— REQUEST —
Extract, unchanged, every line from the top of the material below through the line with "return tuple(((v/255)/12.92 if", and no more.
***
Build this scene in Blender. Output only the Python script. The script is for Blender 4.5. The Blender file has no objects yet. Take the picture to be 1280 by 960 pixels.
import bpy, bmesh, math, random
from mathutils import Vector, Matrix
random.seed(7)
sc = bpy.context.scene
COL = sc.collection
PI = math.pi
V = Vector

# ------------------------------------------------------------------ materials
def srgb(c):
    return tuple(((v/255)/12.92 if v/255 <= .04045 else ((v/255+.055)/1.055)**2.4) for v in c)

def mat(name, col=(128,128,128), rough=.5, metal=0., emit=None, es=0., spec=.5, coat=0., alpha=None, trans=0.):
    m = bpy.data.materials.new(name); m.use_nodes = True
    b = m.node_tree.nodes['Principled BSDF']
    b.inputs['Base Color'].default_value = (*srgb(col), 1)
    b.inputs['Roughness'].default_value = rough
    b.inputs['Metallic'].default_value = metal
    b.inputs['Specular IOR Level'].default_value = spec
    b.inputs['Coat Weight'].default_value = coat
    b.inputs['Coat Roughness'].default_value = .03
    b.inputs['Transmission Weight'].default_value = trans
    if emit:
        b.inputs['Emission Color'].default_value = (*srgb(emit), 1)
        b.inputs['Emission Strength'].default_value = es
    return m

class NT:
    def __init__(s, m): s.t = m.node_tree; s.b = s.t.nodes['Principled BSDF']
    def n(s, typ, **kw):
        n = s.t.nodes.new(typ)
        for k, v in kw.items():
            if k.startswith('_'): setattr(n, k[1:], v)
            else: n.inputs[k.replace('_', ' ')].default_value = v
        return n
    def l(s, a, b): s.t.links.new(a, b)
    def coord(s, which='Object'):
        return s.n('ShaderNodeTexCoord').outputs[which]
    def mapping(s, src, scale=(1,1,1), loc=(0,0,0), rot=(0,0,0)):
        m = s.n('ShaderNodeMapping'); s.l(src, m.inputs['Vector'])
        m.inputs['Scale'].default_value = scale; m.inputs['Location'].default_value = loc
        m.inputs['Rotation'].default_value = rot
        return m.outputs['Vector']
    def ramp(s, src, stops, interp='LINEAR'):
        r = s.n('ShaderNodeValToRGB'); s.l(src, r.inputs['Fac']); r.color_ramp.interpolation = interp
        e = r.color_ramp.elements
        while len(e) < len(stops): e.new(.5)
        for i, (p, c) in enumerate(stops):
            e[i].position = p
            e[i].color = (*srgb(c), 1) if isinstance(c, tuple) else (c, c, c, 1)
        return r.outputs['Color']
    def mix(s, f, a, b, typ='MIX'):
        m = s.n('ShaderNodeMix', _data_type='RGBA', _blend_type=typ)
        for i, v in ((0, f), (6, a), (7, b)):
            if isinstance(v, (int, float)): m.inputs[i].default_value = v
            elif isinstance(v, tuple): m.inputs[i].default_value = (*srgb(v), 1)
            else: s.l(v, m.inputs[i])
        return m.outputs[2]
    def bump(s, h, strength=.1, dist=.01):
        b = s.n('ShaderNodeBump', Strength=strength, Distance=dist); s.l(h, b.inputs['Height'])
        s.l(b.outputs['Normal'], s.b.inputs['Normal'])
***
— RESULT OF THIS EXERCISE —
Build this scene in Blender. Output only the Python script. The script is for Blender 4.5. The Blender file has no objects yet. Take the picture to be 1280 by 960 pixels.
import bpy, bmesh, math, random
from mathutils import Vector, Matrix
random.seed(7)
sc = bpy.context.scene
COL = sc.collection
PI = math.pi
V = Vector

# ------------------------------------------------------------------ materials
def srgb(c):
    return tuple(((v/255)/12.92 if v/255 <= .04045 else ((v/255+.055)/1.055)**2.4) for v in c)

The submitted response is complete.